Task to carry out: Identify all lines in the listing that include the word "picture", and copy them out.

Material provided:
....

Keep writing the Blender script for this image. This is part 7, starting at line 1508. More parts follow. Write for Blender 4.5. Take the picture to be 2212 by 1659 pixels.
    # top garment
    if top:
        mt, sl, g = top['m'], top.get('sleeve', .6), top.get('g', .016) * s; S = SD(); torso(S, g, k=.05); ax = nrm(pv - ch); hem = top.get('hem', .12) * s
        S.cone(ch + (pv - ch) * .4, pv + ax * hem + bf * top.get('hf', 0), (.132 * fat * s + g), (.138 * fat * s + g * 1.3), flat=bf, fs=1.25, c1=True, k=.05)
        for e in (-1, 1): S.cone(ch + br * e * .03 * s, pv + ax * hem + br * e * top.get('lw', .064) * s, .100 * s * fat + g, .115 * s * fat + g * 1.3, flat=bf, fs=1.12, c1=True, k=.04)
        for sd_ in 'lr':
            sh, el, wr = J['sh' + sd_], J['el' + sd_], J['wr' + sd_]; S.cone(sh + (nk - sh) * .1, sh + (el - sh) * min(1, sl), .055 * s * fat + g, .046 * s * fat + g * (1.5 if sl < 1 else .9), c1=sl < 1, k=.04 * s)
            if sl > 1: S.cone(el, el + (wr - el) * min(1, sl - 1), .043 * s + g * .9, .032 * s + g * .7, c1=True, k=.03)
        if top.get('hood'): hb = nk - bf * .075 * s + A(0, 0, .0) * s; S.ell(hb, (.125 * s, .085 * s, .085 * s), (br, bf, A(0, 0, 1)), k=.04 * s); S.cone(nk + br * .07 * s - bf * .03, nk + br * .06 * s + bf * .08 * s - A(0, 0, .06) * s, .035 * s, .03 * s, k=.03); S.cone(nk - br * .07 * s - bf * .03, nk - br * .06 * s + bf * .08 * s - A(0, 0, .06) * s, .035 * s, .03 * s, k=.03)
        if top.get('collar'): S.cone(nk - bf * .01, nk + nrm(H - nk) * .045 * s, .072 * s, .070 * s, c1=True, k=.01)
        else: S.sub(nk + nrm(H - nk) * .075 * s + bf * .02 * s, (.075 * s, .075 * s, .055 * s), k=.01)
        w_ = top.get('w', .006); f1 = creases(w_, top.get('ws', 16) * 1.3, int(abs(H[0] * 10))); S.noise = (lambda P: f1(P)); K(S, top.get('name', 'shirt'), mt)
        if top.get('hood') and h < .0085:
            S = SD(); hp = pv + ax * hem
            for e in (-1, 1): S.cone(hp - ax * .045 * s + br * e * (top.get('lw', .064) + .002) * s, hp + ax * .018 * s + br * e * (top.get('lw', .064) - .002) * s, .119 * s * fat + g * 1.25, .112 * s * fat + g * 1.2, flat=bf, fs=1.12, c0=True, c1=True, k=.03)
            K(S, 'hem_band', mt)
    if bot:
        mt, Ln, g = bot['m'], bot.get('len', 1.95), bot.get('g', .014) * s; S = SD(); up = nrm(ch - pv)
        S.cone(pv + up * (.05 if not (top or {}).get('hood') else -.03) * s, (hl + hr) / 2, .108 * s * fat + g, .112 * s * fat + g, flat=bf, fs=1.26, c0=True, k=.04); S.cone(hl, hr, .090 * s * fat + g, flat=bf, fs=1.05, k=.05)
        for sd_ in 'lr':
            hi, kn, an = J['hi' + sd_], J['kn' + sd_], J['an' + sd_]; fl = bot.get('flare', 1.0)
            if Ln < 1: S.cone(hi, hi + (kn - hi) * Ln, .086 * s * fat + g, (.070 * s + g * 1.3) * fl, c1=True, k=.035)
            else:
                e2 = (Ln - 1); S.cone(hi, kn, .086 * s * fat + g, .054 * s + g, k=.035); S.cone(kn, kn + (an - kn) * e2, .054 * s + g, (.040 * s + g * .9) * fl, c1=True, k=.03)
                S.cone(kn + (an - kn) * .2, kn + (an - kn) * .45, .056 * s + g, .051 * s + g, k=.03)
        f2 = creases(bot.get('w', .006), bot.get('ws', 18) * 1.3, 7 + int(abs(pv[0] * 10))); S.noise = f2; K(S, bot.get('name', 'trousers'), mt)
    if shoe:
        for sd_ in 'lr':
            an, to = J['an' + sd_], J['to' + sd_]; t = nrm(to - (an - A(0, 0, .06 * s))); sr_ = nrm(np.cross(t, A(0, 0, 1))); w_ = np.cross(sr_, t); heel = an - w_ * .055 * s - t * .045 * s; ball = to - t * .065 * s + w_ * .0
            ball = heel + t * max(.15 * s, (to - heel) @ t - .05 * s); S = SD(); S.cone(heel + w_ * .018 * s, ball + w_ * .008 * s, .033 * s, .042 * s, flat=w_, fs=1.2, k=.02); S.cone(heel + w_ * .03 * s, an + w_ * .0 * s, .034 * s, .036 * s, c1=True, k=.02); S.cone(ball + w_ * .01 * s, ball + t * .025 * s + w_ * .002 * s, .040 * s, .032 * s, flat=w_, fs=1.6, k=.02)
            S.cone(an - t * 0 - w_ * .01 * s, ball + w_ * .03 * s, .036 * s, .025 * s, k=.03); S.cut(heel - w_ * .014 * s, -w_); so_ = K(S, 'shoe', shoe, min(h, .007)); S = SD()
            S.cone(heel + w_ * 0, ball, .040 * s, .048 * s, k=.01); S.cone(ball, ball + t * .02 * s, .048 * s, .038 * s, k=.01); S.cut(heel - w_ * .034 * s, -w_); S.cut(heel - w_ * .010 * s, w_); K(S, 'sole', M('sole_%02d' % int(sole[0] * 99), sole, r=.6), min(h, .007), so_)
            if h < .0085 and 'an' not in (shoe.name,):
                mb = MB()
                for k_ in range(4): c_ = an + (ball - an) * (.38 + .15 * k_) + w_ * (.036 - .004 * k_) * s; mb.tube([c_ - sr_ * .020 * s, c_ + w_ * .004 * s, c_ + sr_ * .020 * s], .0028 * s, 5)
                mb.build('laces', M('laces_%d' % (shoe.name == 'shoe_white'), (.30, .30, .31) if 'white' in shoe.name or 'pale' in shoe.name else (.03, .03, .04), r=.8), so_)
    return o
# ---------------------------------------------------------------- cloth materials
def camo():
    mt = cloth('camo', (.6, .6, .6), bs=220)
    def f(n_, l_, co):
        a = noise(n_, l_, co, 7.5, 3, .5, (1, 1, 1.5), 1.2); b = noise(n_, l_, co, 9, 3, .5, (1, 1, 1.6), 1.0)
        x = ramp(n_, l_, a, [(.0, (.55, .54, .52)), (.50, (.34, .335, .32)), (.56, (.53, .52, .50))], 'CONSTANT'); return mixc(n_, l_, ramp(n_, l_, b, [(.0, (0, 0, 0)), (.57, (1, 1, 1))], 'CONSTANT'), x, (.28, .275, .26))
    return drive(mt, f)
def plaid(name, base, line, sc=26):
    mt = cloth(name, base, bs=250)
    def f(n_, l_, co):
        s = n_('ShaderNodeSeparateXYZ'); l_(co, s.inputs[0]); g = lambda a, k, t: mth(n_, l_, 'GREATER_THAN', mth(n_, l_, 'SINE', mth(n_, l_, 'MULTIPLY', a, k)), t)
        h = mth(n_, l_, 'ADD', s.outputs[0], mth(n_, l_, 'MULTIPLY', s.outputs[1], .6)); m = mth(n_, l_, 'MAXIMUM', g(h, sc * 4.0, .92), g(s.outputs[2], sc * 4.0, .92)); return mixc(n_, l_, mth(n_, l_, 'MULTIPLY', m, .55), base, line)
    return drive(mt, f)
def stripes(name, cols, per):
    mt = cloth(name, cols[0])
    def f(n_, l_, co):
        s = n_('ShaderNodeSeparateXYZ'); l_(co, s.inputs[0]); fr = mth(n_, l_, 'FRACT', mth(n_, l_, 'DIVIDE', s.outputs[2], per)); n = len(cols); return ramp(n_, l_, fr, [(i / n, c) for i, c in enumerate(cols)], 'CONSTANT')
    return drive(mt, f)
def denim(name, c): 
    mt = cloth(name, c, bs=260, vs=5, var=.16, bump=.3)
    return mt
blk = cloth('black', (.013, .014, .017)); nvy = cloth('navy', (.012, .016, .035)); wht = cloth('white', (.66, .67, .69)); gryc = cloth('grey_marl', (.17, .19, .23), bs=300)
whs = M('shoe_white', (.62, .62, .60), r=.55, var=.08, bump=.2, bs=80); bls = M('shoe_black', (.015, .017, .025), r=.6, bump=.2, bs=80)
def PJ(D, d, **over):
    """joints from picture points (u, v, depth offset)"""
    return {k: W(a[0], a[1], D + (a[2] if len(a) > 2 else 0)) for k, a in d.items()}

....

Response to the task:
Keep writing the Blender script for this image. This is part 7, starting at line 1508. More parts follow. Write for Blender 4.5. Take the picture to be 2212 by 1659 pixels.
    """joints from picture points (u, v, depth offset)"""